Yesterday’s post looked at some of the past cover designs for M. John Harrison’s Viriconium books. This post makes a few suggestions for how they might be presented in the future. Since these are mostly covers that I’d like to see they’re not necessarily ideal for the audience a publisher might be aiming at, cover design is usually a three-way process involving designer, author and publisher. In the end I’ve resisted the temptation to draft a range of original cover proposals—writing these posts has taken long enough—so almost everything here uses pre-existing art. If I was designing covers for all four Viriconium books, however, and the brief was to orient them towards a fantasy readership, the first thing I’d try would be a series of four imaginary Tarot designs. A peculiar pack of Tarot cards is a recurrent feature of the books so I’d create four emblematic cards that featured significant elements and characters from each. The characters wouldn’t be too well defined, they’d be stylised, maybe even silhouettes. Each card would feature a dominant presence: offhand these would be one of the geteit chemosit for The Pastel City, a locust for A Storm of Wings, the Barley Brothers for In Viriconium and a Mari Lwyd horse skull for Viriconium Nights. These presences together with the human characters would loom over a silhouette city at the foot of each card whose outlines would change appearance from book to book, evolving gradually from a fantastic outline of domes and towers to something that resembles a contemporary city. The colours and treatments would show a similar evolution from the bright and bold styles of the Pamela Colman Smith Tarot deck to something more photographic, collaged from elements closer to our world. Maybe.

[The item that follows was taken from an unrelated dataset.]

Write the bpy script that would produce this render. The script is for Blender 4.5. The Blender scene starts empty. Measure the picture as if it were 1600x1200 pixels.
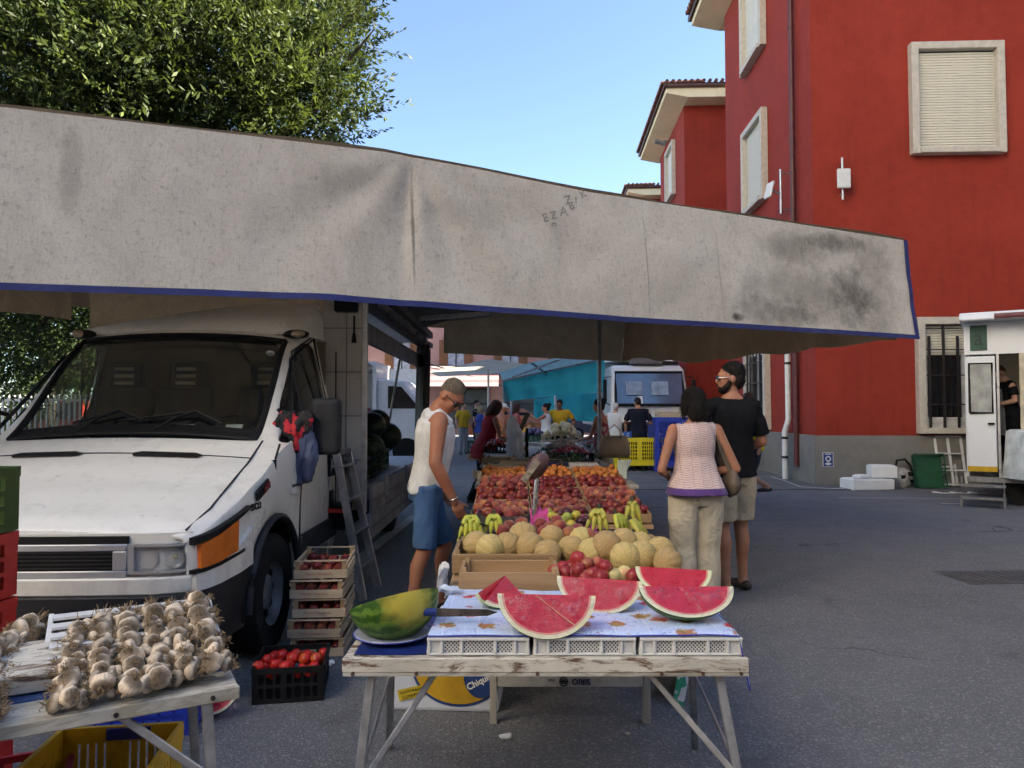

That’s an idea for the four individual books. All the examples here use the convenience of the omnibus edition so a single image (or pair of images) has to somehow represent the entire series. To save time and effort I’ve taken the liberty of hijacking a couple of Penguin Books layouts. I hope Penguin doesn’t mind, and I should also apologise to Harrison’s UK publishers, Gollancz, for making one of their authors jump ship. The Viriconium omnibus is certainly good enough to be considered a modern classic. Penguin’s recent template for its Modern Classics series happens to be very easy to apply to a wide range of artwork.


The Anti-Pope (1942) by Max Ernst.

Penguin has a long tradition of using pre-existing art on its covers, especially on those in its Penguin Classics series. You can almost make this into a parlour game: match your favourite novel with the best choice of painting. The tradition was extended to its science fiction titles in the early 1960s when the art of Max Ernst was featured several times along with the work of other Surrealists. Max Ernst is a favourite artist of mine so this is one I can’t resist. Many of Ernst’s decalcomania paintings of the 1940s would suit Viriconium but The Anti-Pope with its horse heads seems especially suitable.

Also on the Penguin sf covers was a picture by the mysterious “Monsù Desiderio” one of whose works can be seen at the top of this post. Desiderio was a 17th-century painter with a vague enough presence—works have been attributed to both François de Nomé and Didier Barra—and a line in gloomy architectural fantasias to make him an ideal Viriconium artist.